By David L. Hudson, Jr.

Another fighter with a glossy record from Tennessee recently stepped up in competition and lost. When will this disturbing trend stop?  To those of us learned boxing fans in the Volunteer State, which I count myself, the pattern is all too familiar.

Power punching lightweight Terrance Churchwell showed his remarkable power against tough Jose Antonio Ramirez on the Stevie Johnston-Jose Luis Castillo
ESPN2 undercard on Friday September 14.

Churchwell, who possesses one punch kayo power in either hand, floored Ramirez in the first round but couldn't finish the tough Dominican. Ramirez finished Churchwell in the third round of a remarkably high-energy battle.

Though the action was nonstop, the fight showed the importance of fighting decent competition - an undeniable fact that seems to be lost on boxers and
their handlers in Tennessee.

Churchwell, who sported an impressive amateur career, entered the Ramirez fight with a record of 18-0 with 14 knockouts. However, the first 15 of those fights took place in Nashville against a string of journeyman and outright tomato cans.

From Oct. 30, 1996, until December 2, 1997, Churchwell racked up week after win. In September 1997, he fought four times alone.

Then, in December 1997, Churchwell fought the one and only Reggie Strickland who outweighed him by at least 10-15 pounds. Strickland, who has nearly 300
career pro bouts (and who deserves a book written about his career), arguably beat Churchwell in a close four-rounder.

Then, inexplicably Churchwell did not fight again until April of this year. Allegedly he was embroiled in a bitter contract dispute with his former manager.

Whatever the real reason, local fight fans in Tennessee were dismayed at seeing their fighter sidelined. Then, earlier this year, Churchwell resurfaced in Nevada adding three more impressive knockout wins.

His power is undeniable. "Man, Churchwell has real power," said local middleweight Brent Cooper, who used to spar with Churchwell in Nashville. "Fighters didn't want to spar with him because he hit so hard. Even guys that outweighed him by 20 pounds didn't want any part of him."

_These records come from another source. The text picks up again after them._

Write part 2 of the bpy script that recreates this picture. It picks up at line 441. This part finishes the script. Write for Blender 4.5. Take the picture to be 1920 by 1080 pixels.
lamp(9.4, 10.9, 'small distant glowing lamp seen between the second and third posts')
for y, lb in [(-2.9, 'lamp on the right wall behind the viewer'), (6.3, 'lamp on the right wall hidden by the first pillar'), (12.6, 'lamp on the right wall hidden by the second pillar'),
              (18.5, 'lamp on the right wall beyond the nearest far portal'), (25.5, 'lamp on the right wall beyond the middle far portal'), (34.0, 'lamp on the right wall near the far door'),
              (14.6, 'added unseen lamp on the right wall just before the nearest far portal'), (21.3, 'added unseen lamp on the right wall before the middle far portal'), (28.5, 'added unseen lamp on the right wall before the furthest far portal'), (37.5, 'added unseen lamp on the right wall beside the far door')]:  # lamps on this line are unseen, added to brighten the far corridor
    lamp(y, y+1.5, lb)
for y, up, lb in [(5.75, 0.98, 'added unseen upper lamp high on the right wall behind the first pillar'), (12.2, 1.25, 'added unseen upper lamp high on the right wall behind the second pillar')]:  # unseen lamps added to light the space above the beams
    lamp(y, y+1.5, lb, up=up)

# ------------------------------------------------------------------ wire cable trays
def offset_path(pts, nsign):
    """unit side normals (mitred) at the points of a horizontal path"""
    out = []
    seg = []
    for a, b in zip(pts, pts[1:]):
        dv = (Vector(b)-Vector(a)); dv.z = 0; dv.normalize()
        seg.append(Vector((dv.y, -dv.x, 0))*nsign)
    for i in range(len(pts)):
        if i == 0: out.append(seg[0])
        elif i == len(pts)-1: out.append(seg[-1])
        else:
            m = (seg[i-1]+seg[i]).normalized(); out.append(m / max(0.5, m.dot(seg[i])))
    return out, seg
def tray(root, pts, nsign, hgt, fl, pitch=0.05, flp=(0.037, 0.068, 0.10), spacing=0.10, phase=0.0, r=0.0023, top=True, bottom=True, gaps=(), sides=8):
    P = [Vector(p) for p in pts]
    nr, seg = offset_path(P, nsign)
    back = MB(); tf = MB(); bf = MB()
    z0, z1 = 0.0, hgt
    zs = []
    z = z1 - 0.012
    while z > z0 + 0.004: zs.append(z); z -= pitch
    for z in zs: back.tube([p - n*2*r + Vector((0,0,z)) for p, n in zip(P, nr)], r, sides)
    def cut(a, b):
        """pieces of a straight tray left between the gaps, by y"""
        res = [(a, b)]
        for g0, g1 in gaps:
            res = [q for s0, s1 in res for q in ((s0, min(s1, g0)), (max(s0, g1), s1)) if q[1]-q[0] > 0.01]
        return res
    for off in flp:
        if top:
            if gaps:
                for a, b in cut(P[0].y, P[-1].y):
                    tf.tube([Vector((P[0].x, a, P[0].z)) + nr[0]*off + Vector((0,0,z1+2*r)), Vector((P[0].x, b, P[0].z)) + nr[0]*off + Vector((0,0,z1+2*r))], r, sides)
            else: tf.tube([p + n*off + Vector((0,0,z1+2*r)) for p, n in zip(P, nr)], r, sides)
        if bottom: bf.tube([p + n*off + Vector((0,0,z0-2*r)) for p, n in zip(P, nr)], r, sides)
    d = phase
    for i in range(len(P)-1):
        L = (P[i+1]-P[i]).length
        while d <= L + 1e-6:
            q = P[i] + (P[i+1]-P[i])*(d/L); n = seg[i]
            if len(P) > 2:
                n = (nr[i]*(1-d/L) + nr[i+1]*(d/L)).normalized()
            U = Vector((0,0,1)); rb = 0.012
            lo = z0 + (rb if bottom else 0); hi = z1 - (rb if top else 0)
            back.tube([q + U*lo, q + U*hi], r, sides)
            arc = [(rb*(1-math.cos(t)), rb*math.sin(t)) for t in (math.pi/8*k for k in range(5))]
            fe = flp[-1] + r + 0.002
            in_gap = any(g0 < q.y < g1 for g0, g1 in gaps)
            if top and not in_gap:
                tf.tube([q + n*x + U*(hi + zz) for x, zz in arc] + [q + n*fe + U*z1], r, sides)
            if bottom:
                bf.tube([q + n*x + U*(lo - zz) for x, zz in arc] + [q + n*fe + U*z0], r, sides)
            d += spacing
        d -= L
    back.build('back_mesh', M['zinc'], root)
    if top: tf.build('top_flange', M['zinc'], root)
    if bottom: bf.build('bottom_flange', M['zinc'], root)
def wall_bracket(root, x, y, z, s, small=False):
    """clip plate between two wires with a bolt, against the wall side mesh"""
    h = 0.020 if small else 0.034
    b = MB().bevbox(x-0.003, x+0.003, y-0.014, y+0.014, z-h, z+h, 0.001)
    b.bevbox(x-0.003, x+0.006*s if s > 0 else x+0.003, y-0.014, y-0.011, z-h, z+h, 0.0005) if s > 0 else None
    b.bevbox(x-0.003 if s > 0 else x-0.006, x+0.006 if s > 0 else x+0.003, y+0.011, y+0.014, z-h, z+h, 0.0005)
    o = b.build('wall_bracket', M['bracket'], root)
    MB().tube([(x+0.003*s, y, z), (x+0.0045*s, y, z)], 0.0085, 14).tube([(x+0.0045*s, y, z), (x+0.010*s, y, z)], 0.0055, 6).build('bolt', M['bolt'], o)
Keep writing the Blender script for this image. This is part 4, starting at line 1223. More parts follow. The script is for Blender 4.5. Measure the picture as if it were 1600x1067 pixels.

However, the quality of his opposition remained questionable. His first fight back was against a Jose Luis Limones, a fighter with a losing record. Then, he faced 39-year-old Javier Lucas whose first pro bout took place in 1979 - when Churchwell was 2 years old.

In his last bout prior to the clash with Ramirez, he faced Jose Luis Baltazar, a fighter with a record of 28-18-1.  None of these three opponents made it out of the 2nd round.

Last Friday, Ramirez almost didn't either. Churchwell blasted him with sledgehammer right hands. Yet, Ramirez, one tough customer, fought back and hit Churchwell more in one round than he'd been hit in his entire pro career.

Part of the difference, as the ESPN announcers pointed out, was that the 15-2-4 Ramirez had faced much tougher opposition. Ramirez had gone the 12-round distance four times against tough competition.

Churchwell couldn't handle it when he fought a guy that (barely} survived his punching power. Hopefully, he will train hard and rebound from the devastating defeat.

Unfortunately, numerous fighters who pad their records in Tennessee against limited competition fail when they step up in competition.

Junior welterweight Theo Elmore racked nearly thirty wins against inferior competition before failing in his television fight. Local heavyweights Frankie Wood and Joey Guy also lost when they took fights against contenders.

Hopefully, undefeated middleweight Jonathan "Reid Dawg" Reid, who is now 26-0, can change the disturbing pattern.

The lesson from the Churchwell-Ramirez fight is quite simple:  fight quality opposition before taking a major step up in competition.